-- Description of the task --
Reproduce the material that follows, please, but only from its first line to the line containing "x1 = 235.6 + 0.105 * max(0, v - 80)", inclusive.

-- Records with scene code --

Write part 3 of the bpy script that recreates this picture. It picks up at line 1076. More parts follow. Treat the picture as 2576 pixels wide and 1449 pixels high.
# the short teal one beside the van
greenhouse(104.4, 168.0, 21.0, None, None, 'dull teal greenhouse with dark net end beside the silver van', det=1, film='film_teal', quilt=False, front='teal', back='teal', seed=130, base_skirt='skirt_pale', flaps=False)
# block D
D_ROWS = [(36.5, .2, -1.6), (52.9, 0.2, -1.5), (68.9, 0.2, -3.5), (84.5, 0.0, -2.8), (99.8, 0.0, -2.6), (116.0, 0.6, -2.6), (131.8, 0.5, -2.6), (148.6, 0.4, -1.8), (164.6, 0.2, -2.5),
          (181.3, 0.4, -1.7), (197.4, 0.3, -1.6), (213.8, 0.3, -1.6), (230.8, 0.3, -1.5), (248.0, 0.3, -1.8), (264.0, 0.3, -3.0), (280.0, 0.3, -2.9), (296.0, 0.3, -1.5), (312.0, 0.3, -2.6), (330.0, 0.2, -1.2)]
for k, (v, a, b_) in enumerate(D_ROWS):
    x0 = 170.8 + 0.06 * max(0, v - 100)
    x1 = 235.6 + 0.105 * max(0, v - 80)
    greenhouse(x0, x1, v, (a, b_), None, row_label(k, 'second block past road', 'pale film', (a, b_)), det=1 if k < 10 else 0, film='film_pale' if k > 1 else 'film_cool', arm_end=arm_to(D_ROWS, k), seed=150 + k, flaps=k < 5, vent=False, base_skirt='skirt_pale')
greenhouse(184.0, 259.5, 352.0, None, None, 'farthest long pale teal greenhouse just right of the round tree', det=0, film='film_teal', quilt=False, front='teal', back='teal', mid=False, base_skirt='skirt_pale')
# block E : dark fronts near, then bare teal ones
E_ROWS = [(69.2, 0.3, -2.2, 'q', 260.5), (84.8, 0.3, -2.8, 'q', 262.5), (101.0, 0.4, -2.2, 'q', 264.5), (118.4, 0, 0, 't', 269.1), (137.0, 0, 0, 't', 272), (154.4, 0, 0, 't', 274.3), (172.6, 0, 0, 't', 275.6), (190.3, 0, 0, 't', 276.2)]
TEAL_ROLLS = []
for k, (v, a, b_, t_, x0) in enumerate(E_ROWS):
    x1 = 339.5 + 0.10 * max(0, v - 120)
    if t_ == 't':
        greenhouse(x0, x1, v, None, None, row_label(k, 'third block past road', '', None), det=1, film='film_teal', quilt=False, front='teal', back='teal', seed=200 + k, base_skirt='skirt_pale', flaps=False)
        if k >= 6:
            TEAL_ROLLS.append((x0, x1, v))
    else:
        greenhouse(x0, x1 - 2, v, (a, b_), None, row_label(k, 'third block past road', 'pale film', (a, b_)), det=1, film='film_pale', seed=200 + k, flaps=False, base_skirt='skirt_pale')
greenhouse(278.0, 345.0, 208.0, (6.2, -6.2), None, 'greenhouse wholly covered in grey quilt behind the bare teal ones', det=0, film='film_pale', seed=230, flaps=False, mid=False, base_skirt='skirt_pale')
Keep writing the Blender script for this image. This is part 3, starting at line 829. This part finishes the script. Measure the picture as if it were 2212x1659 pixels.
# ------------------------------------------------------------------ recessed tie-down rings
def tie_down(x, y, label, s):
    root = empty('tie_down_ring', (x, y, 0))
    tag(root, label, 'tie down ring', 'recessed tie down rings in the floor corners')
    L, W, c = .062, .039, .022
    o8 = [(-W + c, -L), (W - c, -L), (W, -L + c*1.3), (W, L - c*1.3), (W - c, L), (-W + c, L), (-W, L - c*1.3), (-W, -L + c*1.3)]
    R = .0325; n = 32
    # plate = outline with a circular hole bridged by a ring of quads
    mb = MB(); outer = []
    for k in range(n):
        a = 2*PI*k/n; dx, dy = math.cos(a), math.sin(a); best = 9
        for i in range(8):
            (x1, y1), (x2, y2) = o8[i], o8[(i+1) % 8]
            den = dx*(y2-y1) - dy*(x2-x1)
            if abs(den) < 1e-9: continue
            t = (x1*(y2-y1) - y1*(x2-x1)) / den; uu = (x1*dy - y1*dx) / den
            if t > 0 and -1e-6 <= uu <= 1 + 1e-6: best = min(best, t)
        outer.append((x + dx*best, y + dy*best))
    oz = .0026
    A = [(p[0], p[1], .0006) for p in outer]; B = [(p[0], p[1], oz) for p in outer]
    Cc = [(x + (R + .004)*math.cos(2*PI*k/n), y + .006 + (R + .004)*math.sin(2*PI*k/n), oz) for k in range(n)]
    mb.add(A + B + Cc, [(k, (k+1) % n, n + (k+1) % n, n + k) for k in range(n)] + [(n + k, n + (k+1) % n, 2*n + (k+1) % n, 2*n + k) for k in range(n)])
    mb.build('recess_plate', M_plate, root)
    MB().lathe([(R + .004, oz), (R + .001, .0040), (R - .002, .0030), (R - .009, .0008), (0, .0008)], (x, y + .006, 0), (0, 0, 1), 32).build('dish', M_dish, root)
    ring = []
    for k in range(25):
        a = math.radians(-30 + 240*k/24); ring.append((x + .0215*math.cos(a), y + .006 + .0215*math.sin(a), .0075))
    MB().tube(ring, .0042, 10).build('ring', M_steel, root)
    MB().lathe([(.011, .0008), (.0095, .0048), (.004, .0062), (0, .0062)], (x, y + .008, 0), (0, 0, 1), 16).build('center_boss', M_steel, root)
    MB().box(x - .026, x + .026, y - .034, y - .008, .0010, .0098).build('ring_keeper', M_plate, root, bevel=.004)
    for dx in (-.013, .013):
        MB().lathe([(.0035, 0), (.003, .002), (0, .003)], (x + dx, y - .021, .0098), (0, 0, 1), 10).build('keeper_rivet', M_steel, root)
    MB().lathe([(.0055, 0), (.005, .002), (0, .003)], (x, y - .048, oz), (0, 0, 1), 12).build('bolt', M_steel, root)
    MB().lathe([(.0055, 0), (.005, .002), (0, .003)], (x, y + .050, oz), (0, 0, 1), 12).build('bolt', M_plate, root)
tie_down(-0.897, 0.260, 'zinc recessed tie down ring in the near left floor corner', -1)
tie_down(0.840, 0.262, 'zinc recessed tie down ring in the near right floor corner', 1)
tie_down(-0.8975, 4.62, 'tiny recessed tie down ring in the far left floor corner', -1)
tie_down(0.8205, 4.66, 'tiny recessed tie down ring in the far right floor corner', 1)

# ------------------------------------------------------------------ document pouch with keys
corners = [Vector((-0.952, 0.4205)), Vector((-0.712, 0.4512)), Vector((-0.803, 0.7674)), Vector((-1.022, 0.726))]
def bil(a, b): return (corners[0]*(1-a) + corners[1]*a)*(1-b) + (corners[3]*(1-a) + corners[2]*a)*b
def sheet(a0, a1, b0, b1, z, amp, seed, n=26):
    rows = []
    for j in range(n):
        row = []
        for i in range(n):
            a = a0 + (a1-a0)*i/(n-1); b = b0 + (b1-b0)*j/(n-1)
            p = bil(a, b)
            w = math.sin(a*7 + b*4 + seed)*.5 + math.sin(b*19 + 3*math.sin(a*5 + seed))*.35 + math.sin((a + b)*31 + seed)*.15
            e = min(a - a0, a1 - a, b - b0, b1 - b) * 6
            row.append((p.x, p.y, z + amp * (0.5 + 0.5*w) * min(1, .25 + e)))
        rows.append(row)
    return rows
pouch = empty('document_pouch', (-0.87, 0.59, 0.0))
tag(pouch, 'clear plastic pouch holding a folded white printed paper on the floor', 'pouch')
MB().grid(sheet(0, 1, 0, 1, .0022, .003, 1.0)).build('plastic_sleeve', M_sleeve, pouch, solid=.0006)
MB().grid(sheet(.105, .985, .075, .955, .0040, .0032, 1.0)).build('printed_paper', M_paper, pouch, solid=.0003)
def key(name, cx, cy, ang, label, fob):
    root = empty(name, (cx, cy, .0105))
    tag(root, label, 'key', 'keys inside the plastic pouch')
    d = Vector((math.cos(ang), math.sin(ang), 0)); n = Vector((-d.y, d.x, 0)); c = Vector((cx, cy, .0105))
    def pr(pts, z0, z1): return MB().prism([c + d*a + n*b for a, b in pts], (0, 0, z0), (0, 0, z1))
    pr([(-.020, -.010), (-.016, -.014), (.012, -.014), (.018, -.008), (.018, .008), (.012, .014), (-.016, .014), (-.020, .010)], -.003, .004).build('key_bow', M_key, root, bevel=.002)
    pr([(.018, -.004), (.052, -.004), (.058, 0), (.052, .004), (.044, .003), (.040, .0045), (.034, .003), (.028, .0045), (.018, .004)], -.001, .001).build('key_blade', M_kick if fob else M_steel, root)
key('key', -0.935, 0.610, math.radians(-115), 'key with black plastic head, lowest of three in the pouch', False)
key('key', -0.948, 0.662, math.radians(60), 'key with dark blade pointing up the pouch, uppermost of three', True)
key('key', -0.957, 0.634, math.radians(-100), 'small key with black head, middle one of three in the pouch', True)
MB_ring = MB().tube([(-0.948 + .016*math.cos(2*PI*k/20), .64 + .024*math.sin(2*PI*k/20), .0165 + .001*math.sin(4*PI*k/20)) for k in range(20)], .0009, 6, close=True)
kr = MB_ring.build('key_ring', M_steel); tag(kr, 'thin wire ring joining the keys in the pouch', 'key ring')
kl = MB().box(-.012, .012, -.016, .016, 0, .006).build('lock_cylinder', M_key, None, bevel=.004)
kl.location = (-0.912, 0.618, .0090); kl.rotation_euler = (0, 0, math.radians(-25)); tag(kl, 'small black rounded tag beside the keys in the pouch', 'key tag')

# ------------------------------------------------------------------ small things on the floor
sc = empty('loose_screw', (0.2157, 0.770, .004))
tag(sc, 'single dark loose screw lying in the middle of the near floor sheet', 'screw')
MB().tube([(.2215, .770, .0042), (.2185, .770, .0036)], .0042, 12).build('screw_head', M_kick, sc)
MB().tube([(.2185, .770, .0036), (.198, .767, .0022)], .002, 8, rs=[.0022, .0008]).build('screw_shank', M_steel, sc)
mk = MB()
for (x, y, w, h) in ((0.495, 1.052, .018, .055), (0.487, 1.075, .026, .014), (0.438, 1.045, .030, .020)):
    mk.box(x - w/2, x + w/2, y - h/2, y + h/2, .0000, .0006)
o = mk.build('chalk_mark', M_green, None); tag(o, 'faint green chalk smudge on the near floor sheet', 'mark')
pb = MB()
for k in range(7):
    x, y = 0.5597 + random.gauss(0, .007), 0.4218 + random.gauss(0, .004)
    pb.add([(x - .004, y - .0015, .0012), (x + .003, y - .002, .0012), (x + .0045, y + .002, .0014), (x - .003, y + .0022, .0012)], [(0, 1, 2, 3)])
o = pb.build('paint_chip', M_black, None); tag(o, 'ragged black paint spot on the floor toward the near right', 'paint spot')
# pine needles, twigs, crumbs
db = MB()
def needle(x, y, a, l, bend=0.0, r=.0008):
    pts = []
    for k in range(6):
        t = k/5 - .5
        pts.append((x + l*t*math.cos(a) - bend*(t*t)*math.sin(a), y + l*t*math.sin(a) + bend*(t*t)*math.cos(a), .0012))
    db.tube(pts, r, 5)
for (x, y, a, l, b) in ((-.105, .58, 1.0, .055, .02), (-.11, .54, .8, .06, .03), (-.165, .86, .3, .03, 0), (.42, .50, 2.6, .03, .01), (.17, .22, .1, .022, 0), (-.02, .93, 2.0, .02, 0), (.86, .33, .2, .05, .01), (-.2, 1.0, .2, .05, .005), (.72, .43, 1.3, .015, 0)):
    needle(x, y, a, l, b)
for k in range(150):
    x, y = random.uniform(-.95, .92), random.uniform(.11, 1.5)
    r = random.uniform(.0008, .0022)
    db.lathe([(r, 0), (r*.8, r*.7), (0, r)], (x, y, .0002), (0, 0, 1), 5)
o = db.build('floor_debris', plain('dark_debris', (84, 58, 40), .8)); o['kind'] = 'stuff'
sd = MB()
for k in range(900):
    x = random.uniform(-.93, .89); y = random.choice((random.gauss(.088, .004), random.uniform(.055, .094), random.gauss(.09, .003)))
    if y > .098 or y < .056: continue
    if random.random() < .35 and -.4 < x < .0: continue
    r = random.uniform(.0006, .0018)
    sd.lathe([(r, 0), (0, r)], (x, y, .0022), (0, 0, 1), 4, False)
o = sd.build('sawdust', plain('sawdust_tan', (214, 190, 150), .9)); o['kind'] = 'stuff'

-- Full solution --
Write part 3 of the bpy script that recreates this picture. It picks up at line 1076. More parts follow. Treat the picture as 2576 pixels wide and 1449 pixels high.
# the short teal one beside the van
greenhouse(104.4, 168.0, 21.0, None, None, 'dull teal greenhouse with dark net end beside the silver van', det=1, film='film_teal', quilt=False, front='teal', back='teal', seed=130, base_skirt='skirt_pale', flaps=False)
# block D
D_ROWS = [(36.5, .2, -1.6), (52.9, 0.2, -1.5), (68.9, 0.2, -3.5), (84.5, 0.0, -2.8), (99.8, 0.0, -2.6), (116.0, 0.6, -2.6), (131.8, 0.5, -2.6), (148.6, 0.4, -1.8), (164.6, 0.2, -2.5),
          (181.3, 0.4, -1.7), (197.4, 0.3, -1.6), (213.8, 0.3, -1.6), (230.8, 0.3, -1.5), (248.0, 0.3, -1.8), (264.0, 0.3, -3.0), (280.0, 0.3, -2.9), (296.0, 0.3, -1.5), (312.0, 0.3, -2.6), (330.0, 0.2, -1.2)]
for k, (v, a, b_) in enumerate(D_ROWS):
    x0 = 170.8 + 0.06 * max(0, v - 100)
    x1 = 235.6 + 0.105 * max(0, v - 80)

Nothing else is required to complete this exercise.